→ Data entries:

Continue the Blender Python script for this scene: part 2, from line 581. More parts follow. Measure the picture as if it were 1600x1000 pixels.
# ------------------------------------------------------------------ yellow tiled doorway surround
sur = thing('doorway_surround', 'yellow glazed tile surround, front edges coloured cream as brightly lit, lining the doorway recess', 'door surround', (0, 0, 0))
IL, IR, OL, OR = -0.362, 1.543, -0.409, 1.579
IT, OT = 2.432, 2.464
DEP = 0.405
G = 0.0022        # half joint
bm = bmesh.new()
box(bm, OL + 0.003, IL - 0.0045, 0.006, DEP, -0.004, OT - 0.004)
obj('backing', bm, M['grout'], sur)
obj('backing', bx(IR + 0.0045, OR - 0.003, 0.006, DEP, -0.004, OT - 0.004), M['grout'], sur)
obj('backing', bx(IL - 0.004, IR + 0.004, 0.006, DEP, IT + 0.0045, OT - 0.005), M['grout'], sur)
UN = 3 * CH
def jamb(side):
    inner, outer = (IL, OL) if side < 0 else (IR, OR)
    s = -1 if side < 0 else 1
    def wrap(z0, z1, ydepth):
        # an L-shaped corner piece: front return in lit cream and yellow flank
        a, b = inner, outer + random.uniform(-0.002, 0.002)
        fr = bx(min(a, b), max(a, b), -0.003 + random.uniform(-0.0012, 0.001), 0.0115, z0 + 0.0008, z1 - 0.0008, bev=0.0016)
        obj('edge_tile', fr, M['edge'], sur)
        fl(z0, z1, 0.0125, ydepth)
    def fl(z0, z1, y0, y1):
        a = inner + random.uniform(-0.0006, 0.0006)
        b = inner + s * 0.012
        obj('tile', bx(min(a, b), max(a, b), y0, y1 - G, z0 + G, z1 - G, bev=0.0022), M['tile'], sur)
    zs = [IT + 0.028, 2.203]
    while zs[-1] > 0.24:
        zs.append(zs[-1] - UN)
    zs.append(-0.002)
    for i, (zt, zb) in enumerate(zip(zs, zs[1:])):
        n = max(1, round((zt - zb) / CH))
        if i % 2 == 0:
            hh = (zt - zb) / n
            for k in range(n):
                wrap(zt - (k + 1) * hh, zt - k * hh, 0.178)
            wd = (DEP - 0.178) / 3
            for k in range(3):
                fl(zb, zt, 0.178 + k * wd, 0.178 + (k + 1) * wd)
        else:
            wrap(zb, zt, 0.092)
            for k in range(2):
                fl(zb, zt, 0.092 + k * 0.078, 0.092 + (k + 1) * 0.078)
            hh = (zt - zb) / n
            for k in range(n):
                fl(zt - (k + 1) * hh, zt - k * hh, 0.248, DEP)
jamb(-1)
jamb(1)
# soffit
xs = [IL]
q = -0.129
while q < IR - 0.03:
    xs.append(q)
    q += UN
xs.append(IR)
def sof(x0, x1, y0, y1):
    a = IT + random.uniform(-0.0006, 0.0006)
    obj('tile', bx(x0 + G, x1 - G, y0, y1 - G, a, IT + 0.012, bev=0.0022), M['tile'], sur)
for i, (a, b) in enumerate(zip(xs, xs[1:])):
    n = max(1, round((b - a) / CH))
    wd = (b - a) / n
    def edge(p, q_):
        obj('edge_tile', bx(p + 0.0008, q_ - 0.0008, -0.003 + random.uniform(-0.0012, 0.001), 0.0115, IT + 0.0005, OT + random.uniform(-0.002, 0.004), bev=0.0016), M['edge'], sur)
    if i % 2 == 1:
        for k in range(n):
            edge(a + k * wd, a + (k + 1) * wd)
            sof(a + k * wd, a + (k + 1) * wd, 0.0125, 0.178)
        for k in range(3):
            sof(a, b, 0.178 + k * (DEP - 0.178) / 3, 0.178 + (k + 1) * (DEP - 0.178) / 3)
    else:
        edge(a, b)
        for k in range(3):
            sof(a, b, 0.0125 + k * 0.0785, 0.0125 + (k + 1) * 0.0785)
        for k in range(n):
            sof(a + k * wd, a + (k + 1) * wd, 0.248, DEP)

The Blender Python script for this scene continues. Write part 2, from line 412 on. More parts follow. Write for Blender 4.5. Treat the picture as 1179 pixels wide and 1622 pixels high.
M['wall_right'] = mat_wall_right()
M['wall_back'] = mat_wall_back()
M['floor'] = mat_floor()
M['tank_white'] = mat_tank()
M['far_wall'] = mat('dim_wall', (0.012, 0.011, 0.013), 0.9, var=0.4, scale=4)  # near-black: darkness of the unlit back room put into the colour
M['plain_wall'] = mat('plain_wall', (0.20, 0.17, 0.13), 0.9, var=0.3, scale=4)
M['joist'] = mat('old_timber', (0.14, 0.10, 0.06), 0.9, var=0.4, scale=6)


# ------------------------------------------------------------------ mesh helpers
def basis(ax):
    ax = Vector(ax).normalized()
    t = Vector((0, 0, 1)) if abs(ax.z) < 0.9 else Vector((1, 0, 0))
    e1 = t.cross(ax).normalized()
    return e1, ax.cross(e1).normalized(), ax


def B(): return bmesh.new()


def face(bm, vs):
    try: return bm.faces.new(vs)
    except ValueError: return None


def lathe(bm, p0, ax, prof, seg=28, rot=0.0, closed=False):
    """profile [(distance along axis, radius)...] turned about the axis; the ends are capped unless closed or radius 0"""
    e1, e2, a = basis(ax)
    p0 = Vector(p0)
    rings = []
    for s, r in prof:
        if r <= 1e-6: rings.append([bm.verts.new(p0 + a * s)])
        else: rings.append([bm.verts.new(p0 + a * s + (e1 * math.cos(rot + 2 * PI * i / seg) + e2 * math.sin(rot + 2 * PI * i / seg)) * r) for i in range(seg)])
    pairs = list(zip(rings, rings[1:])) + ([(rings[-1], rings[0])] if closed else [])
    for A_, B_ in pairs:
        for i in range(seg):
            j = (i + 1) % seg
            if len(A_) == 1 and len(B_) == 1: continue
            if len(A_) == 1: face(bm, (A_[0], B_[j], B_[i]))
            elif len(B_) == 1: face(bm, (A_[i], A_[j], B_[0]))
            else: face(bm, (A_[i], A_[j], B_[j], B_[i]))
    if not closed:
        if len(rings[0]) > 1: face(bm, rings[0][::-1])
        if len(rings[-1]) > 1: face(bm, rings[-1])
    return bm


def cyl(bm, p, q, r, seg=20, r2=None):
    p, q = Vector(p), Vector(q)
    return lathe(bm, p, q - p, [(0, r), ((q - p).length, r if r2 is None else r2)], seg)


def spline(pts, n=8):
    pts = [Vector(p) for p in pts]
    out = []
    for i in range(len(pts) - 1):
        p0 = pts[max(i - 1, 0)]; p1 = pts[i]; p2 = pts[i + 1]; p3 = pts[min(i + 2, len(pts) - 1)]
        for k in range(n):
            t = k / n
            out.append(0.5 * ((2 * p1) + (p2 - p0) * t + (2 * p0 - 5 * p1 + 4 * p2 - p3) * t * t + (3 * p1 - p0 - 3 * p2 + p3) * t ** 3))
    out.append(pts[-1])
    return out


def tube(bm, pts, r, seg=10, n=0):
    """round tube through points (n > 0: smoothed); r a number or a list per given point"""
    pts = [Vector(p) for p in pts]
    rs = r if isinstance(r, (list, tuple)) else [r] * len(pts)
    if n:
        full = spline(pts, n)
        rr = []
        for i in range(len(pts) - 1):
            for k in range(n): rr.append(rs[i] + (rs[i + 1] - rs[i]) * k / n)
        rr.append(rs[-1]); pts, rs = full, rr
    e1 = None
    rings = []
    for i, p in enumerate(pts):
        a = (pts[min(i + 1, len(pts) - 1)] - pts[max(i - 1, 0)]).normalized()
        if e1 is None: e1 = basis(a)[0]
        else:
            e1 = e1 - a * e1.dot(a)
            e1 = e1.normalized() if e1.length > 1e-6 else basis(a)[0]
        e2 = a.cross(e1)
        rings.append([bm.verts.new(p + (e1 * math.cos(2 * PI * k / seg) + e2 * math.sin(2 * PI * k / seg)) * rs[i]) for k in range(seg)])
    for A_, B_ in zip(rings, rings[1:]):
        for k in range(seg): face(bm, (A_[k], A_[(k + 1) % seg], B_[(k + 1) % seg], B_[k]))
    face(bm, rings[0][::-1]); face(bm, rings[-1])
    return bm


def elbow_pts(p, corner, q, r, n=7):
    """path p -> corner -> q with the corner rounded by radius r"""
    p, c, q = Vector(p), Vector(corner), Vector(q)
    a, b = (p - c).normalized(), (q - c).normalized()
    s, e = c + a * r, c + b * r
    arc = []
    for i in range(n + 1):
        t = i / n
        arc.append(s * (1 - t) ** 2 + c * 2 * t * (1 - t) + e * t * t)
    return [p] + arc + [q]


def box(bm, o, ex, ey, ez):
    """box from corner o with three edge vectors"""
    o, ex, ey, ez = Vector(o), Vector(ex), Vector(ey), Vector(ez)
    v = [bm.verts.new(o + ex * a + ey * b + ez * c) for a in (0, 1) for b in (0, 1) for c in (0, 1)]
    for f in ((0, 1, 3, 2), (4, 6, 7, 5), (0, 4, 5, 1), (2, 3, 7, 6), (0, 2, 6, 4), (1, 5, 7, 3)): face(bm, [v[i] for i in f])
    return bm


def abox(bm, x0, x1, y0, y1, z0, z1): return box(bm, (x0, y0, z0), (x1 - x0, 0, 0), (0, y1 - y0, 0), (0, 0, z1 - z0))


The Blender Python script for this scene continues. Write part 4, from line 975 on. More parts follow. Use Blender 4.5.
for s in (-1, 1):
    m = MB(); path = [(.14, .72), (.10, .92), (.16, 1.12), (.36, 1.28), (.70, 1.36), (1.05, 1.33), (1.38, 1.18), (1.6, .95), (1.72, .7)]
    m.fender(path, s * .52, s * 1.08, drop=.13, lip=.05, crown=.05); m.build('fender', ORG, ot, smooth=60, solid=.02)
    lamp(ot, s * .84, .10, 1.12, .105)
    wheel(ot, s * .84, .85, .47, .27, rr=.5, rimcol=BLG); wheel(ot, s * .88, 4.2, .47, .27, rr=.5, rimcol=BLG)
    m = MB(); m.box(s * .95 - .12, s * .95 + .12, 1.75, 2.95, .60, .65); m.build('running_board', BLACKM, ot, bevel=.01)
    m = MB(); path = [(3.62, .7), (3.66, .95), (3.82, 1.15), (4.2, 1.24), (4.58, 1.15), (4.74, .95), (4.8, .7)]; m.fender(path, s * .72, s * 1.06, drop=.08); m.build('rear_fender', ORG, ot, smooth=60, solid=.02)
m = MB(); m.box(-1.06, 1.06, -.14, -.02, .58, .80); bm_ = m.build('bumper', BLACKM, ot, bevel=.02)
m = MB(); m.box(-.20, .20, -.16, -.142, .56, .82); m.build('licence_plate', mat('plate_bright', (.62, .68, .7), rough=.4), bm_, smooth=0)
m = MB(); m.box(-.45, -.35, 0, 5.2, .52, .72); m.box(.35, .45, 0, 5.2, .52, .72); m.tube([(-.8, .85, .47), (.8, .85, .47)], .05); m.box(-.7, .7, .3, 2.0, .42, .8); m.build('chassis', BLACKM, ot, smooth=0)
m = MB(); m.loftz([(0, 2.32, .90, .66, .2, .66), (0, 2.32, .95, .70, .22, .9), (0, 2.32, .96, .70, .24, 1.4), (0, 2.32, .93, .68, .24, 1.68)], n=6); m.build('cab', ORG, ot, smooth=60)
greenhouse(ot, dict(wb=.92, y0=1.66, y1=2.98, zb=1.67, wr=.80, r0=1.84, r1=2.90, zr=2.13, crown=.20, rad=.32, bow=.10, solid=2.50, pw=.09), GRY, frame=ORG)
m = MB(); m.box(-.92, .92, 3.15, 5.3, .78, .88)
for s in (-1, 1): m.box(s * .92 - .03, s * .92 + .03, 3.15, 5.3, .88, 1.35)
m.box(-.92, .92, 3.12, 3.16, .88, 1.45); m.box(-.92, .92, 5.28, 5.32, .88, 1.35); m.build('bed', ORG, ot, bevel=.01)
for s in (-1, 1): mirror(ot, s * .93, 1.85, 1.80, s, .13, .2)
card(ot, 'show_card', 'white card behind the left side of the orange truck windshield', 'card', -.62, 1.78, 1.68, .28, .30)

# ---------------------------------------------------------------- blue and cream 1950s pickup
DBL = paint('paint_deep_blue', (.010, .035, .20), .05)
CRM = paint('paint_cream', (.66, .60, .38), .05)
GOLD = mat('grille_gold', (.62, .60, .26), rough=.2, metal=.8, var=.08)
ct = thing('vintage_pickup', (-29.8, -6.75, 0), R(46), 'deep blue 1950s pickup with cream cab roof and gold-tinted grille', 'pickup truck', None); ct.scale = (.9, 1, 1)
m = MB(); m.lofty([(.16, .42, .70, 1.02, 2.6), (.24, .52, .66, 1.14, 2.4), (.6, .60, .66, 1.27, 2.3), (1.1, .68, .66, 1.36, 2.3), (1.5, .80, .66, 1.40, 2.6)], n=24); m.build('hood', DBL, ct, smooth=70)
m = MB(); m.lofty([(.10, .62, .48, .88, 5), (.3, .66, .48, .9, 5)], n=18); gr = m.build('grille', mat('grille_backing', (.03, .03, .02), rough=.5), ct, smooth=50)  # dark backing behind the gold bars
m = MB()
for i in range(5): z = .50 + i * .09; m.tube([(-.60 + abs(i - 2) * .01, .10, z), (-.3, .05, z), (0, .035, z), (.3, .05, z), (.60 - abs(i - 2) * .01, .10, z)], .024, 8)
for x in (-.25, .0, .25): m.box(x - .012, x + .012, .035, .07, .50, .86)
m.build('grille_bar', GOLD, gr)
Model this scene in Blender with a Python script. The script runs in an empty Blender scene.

→ Exercise instructions: Repeat word for word the lines from the line containing "0.9, var=0.4, scale=4)" to the line containing "0.9, var=0.4, scale=6)", both lines included; nothing else should appear.

→ Solution to this exercise:
M['far_wall'] = mat('dim_wall', (0.012, 0.011, 0.013), 0.9, var=0.4, scale=4)  # near-black: darkness of the unlit back room put into the colour
M['plain_wall'] = mat('plain_wall', (0.20, 0.17, 0.13), 0.9, var=0.3, scale=4)
M['joist'] = mat('old_timber', (0.14, 0.10, 0.06), 0.9, var=0.4, scale=6)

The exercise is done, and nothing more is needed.